Liberty of Cultural Choice
Participants at the symposium agreed that Dr. Zhou and Dr. Maria Lundberg were discussing questions deeply seated in protection of cultures. Seen from perspective of cultural liberty, they said, protection of cultures should be taken as an indispensable right, and freedom invariably determines the complex nature of choices. By following this rationale, society should not try to seek economic development to the benefit of the majority while sacrificing the interests of the minority. Economic development is the means, not the end, for achieving economic development, and participants at the symposium expressed the belief that this will hold true forever. What is the subject of development? And what is its ultimate purpose? It seems that answers can be found in China's new strategy that calls for all-round, well balanced and sustainable development. Participants at the symposium went further to note that development would be meaningless if it is devoid of rights for the minority.
While investing heavily in areas with people of ethnic minority groups living in compact communities, the Chinese Government has, since the 1950s, allowed a range of policy privileges to help them stand on their own. This has become the envy of many Han Chinese. Nevertheless, asked Dr. Maria Lundberg, what would become of it if, without the voluntary consent of the affected ethnic minorities, settlements were built for those who used to live on hunting or slash-and-burn farming, even though the new homes were modern and comfortable to live in?
Wu Xiangwang, a Chinese participant, shared her argument. Back in the late 1970s, he said, China introduced a reform that allowed farming to be done on a household basis, a breakaway from the old practice of collective farming under the people's commune system instituted in the late 1950s. Farmers all over the country welcomed the reform. The ethnic Jinos, however, disliked it. They used to live deep in primitive forests in Yunnan Province, where they had led a life of primitive communism. Though their life has changed much since New China was founded in 1949, their time-honored tradition, characterized by collective labor and equal sharing of whatever is available, has died hard. "With tears in their eyes," Wu recalled, "the Jinos sang: now that the collectively owned land is tilled individually, our ties of fraternity is broken."

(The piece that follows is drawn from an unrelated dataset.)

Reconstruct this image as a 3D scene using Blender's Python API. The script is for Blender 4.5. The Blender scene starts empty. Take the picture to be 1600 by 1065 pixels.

The example is thought-provoking, indeed. Even if a policy has proved successful nationwide, the results of its implementation may not necessary be as good in areas inhabited by people of ethnic minority groups as its makers anticipated. Nevertheless, things may turn for the better if the academic community becomes keen to problems of this sort and if decision-makers and officials willingly sit down and pay sufficient heed to criticisms and suggestions. This understanding prompted participants to agree that with officials from China's highest legislature attending, the symposium represented a good step taken toward this direction.